Lahore Kebab House, Whitechapel

Lahore business card

After a recent visit to Tayyabs, a few people had suggested I also try Lahore to get my Indian/Pakistani lamb chop fix. It’s an interesting spot with two dining rooms; one which smelled of farts and the other, with a giant flat screen playing football – I don’t know which is worse! Everything felt like it needed a good Dettol.

Outside

I wouldn’t exactly give the food any points for presentation, and flavour wise; it all tasted the same. An overwhelming spice featured in every dish – I thought my gentleman companion was going to pass out at one minute.

Inside

The onion bahjia (£3.30) was probably the best thing we ate; crispy, crunchy, chewy and rather nice. The paneer tikka (£3.30) looked like it had been dropped from quite a height and although I really didn’t like the accompanying onions and peppers, the cheese was nice.

Onion Bahjia

Paneer tikka

The lamb chops (£8.25) were nowhere nearly as good as Tayyabs.
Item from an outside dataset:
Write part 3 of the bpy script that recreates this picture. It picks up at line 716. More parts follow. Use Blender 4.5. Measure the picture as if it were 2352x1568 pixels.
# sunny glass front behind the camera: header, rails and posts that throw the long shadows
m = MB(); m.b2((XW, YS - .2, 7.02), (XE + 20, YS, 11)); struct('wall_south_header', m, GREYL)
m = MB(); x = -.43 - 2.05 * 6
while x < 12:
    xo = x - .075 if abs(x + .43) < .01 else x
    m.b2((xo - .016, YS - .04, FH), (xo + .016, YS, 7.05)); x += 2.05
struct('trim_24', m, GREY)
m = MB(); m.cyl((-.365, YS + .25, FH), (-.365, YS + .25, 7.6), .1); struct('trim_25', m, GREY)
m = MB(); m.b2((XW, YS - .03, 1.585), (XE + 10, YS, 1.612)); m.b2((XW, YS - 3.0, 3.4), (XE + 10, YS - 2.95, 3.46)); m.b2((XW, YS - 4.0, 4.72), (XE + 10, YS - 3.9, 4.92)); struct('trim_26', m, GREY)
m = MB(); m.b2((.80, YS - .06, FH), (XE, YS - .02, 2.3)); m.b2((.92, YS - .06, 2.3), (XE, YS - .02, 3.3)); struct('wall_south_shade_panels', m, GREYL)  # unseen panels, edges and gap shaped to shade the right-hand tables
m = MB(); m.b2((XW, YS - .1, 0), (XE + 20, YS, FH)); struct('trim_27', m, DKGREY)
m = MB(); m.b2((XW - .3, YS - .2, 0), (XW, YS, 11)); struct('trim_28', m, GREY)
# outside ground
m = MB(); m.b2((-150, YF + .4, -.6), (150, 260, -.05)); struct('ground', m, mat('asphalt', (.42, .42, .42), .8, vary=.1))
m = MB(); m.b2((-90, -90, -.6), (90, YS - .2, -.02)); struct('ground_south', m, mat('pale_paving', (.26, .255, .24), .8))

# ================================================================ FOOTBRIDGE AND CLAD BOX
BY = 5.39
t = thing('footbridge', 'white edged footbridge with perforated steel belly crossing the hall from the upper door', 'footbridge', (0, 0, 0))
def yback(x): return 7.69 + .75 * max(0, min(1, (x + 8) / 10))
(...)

The meat was so thin and there was barely any fat so they had an extremely dry texture.

Lamb chops

The tandoori prawns (£10.50) were most odd; they collapsed when touched with the fork, turning it into a very spicy prawny soup. Not for me that one.

Tandoori prawns

The butter chicken (£7.75) was the spiciest butter chicken I’ve come across and the chicken had a boiled texture; like you’d expect to see in a soup not a curry. Everything was also served piping hot like it had come fresh from the microwave; I needed an asbestos tongue to tackle half of it. The garlic naan (£1.75) had a frozen pizza-like base which wasn’t hugely appetising.

Butter chicken

Garlic naan

We left Lahore, avoiding the rude boys loitering on the corner, pretty positive that we wouldn’t return. Yes it was cheap and it’s BYOB but the food really wasn’t good enough. Needoo is next on my list, I just hope that’s a bit better.